At The National Gallery, art historian Professor David Ekserdjian explains how, from the changing shape of a canvas to the arrival of oil paint, the architects and artists of the Renaissance, challenged our notions of reality. Andrew enters a world of optical illusion, trawling piles of perspective pictures and stereo photographs at The Bill Douglas Centre for The History of Cinema and Popular Culture. Lecturer in Victorian Studies, John Plunkett explains, the appeal of 18th and 19th century optical or ‘philosophical’ toys, made possible by good lenses and mirrors. Often dismissed as novelty, they emerged from groundbreaking research on the physiology of vision.

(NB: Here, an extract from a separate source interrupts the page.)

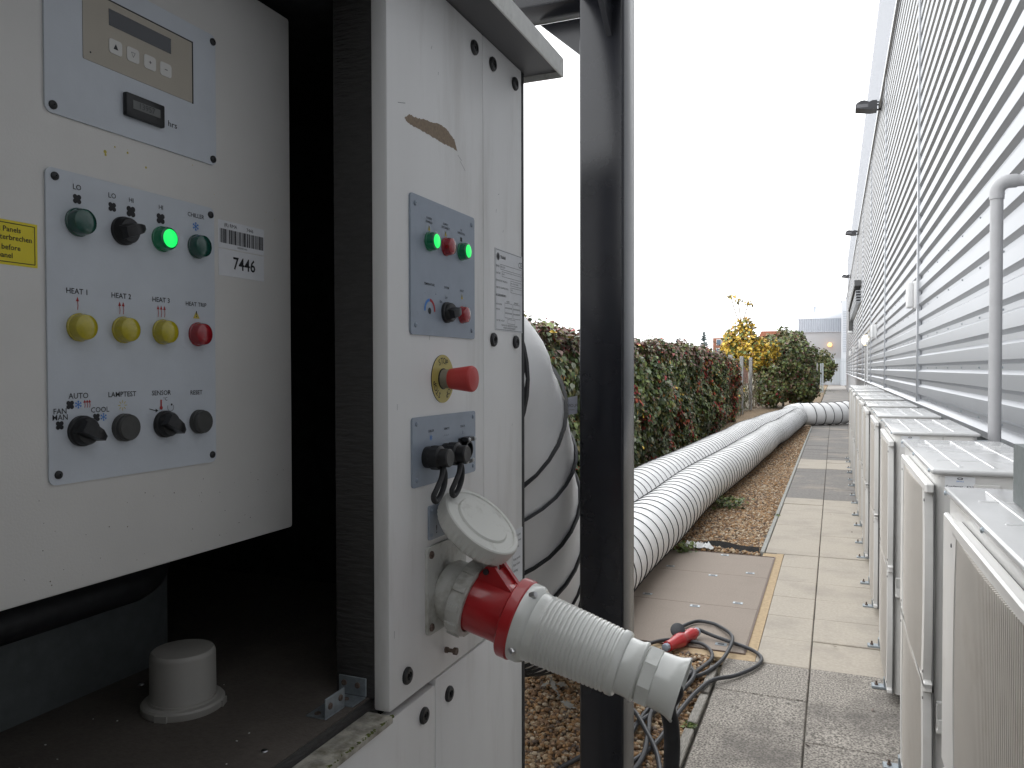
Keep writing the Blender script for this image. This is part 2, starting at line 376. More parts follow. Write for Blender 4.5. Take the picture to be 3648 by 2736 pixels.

The history of 3D is littered with failed technologies, including 3D films that predate cinema sound. Professor Neil Dodgson from The Computer Laboratory in Cambridge is a 3D expert. He outlines the obstacles, in particular the poorly paid projectionist and ultimately the limitations of human vision. Neuroscientist Dr Sue Barry, understands the visceral appeal of 3D. Aged fifty, she experienced her first thrilling sense of 3D immersion after years of being ‘stereoblind’ and suggests why we are so preoccupied with experiencing virtual 3D space.

It is, as they’ll say at the end, a Testbed production for BBC Radio 4. If you seek it out, I hope you like it.